Guido van Rossum guido@python.org
Fri, 11 Oct 2002 16:18:42 -0400


> Was the "int/int --> float" decision made before the "rational" numeric
> type was being considered?

PEP 238 actually says that it should be a rational when we have
rationals.  But I am now getting second thoughts about whether it is
really a good idea to make rationals this pervasive.

> A few years/releases down the road, if int's
> and float's and rational's are all in common usage, the decision to make
> int/int yield a float may be as perplexing (to some people) as "3/2
> yields the integer 1" is perplexing now (to some people).

Hardly.  Float and rational both give a useful answer to questions
like "how much is 1/3".  When you print the result, you'll usually
want it in decimal notation, so the fact that the rational is "more
exact" doesn't do you any good.  This is fundamentally different from
the answer you get for 1/3 today.

I'm not saying that float is necessarily the better answer -- just
saying that it's not as a perplexing as 0.

Th arguments for choosing float stem from conservatism: we don't know
how well returning a rational works in practice.  This would be a good
exercise to try though.

> I like this point of Kirby's:
> 
>    >> Sometimes people *want* floats from ints, so the compromise
>    >> of making at least one int a rat, in order to get a rat,
>    >> seems worth making (to me).
> 
> Could Python officially support multiple "numeric modes"?

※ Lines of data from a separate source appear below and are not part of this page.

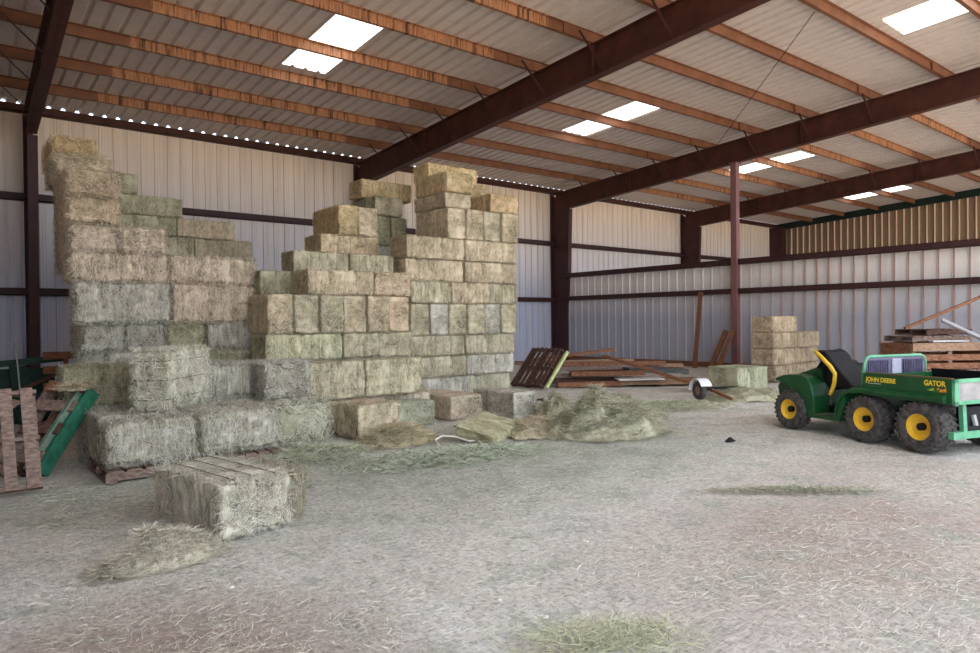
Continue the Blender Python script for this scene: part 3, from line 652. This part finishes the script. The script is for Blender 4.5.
# the slatted pallet leaning by the wood pile: bottom edge on the floor, top edge towards the back wall
def leaning(label, corner, along, up, w, d, **k):
    a = Vector(along).normalized(); u = Vector(up); u = (u - a * u.dot(a)).normalized(); nn = a.cross(u).normalized()
    M = Matrix((( a.x, u.x, nn.x, 0), (a.y, u.y, nn.y, 0), (a.z, u.z, nn.z, 0), (0, 0, 0, 1)))
    c = Vector(corner) + a * w / 2 + u * d / 2 ; M.translation = c
    return pallet(label, M, w, d, **k)
leaning('dark slatted pallet with a yellow-green side leaning at the wood pile', (10.67, -7.52, .02), (.12, -1, 0), (.78, .1, .80), .96, 1.15, n=7, deck=WOODDARK, stringer_mats=[WOODDARK] * 3, gap=.055)
plank('painted_slat', 'yellow-green painted board along the side of the leaning slatted pallet', (10.80, -8.56, .06), (11.58, -8.48, .85), .05, .08, LIME)
# the wood pile
WP = 'boards of the wood pile'
wp = [((11.3, -7.6, .10), (13.3, -9.0, .12), .20, .12, WOODDARK, 'dark thick board low at the left of the wood pile'),
      ((11.4, -8.3, .06), (12.6, -9.2, .08), .22, .12, WOODRED, 'short reddish board on the floor at the pile front'),
      ((11.9, -7.4, .05), (14.3, -8.9, .05), .24, .1, WOODDARK, 'dark board under the middle of the wood pile'),
      ((11.4, -7.7, .23), (13.1, -8.8, .25), .24, .1, WOOD, 'grey broken board near the front of the wood pile'),
      ((11.85, -8.3, .30), (13.25, -9.4, .30), .34, .1, WOODRED, 'split reddish board jutting from the front of the wood pile'),
      ((11.5, -7.0, .36), (13.9, -8.6, .38), .26, .1, WOOD, 'long grey-brown board across the middle of the wood pile'),
      ((12.1, -7.3, .48), (14.6, -9.0, .46), .26, .1, WOODRED, 'long reddish board near the top of the wood pile'),
      ((11.6, -6.6, .50), (14.2, -8.3, .52), .22, .09, WOODTAN, 'tan board behind the top of the wood pile'),
      ((11.7, -6.9, .58), (13.9, -7.9, .80), .16, .07, WOODRED, 'topmost reddish board tilting up from the wood pile'),
      ((13.1, -7.0, .28), (15.9, -8.6, .22), .24, .1, WOODRED, 'reddish board at the back right of the wood pile'),
      ((13.2, -7.9, .42), (15.2, -9.1, .38), .24, .08, WOODTAN, 'tan board at the right of the wood pile top')]
for p, q, w, h, m, lb in wp: plank('pile_board', lb, p, q, w, h, m, 'board', WP)
pallet('grey-green boarded panel lying on the right of the wood pile', TR(14.0, -9.15, .24, -.62, .03), 1.5, .7, 5, deck=worn('slate_boards', srgb(66, 70, 70), srgb(104, 106, 102), 5, .8), gap=.01)
pallet('pale pallet lying flat at the front right of the wood pile', TR(13.6, -9.55, .02, -.62), 2.1, .8, 6, deck=WOODTAN, gap=.02)
tag(build(MB().box(-.55, .55, -.25, .25, 0, .03), 'white_sheet_board', LIGHTC, loc=(12.95, -9.5, .165)), 'thin white board lying on the pale pallet', 'board', WP).rotation_euler = (0, 0, -.62)
plank('orange_plank', 'orange plank sloping from the wood pile down to the trailer fender', (12.6, -8.7, .72), (13.0, -11.35, .07), .16, .05, ORANGEW)
plank('leaning_board', 'tall thin orange board leaning on the partition left of the post', (18.9, -7.0, .0), (19.2, -7.05, 2.45), .06, .14, ORANGEW, 'board', 'boards leaning on the partition', (0, 1, 0))
plank('leaning_board', 'left of two short brown boards leaning by the thin post', (18.7, -7.70, .0), (19.2, -7.95, 1.22), .05, .17, ORANGEW, 'board', 'boards leaning on the partition', (0, 1, 0))
plank('leaning_board', 'right of two short brown boards leaning by the thin post', (18.6, -8.0, .0), (19.2, -8.2, 1.24), .05, .14, WOODRED, 'board', 'boards leaning on the partition', (0, 1, 0))
for i, (p, q) in enumerate((((6.0, -11.55, .02), (6.7, -11.75, .02)), ((6.1, -11.75, .02), (6.75, -11.95, .02)))):
    plank('floor_slat', ['farther', 'nearer'][i] + ' of two thin dark slats on the floor before the pinkish-ended bale', p, q, .06, .025, WOODDARK, 'slat', 'slats on the floor')

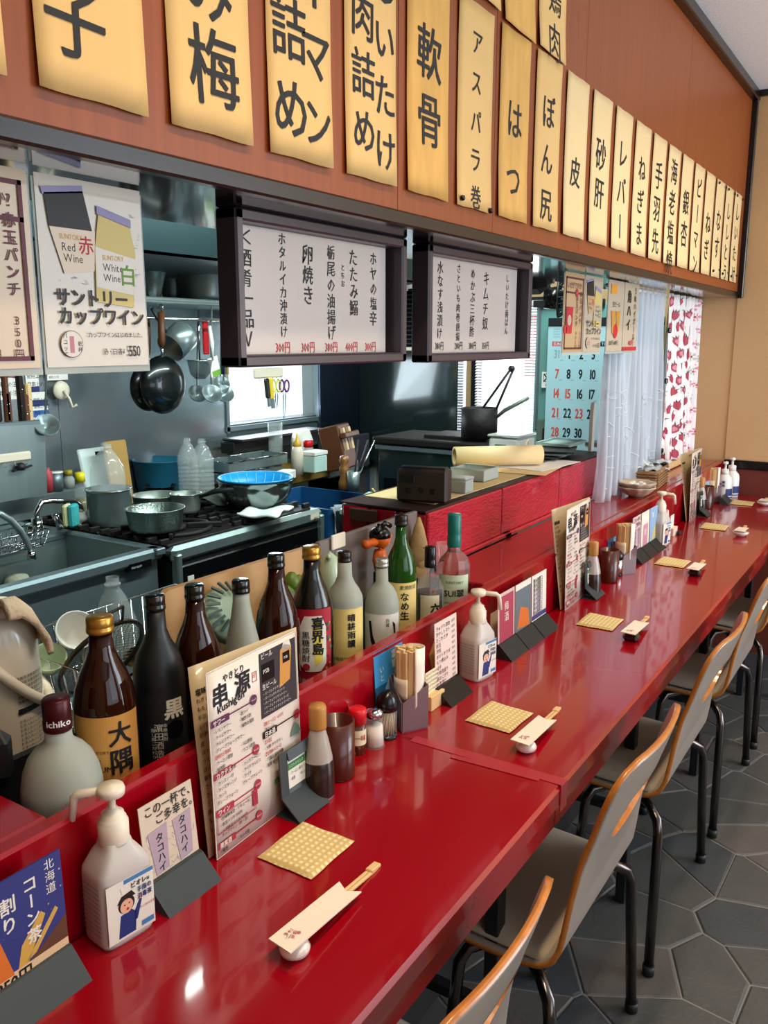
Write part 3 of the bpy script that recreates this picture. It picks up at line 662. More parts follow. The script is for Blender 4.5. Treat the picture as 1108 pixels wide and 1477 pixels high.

I think this is a bad idea, at least when there is a single "global"
mode: different parts of the library may require different modes, and
temporarily switching the global mode to suit your own needs is
fraught with errors (even if you restrict it to your own thread).

This idea and similar ideas (e.g. a "fuzz" for comparisons) *always*
comes up when the various choices in numerics are discussed, and they
are always shot down for these reasons.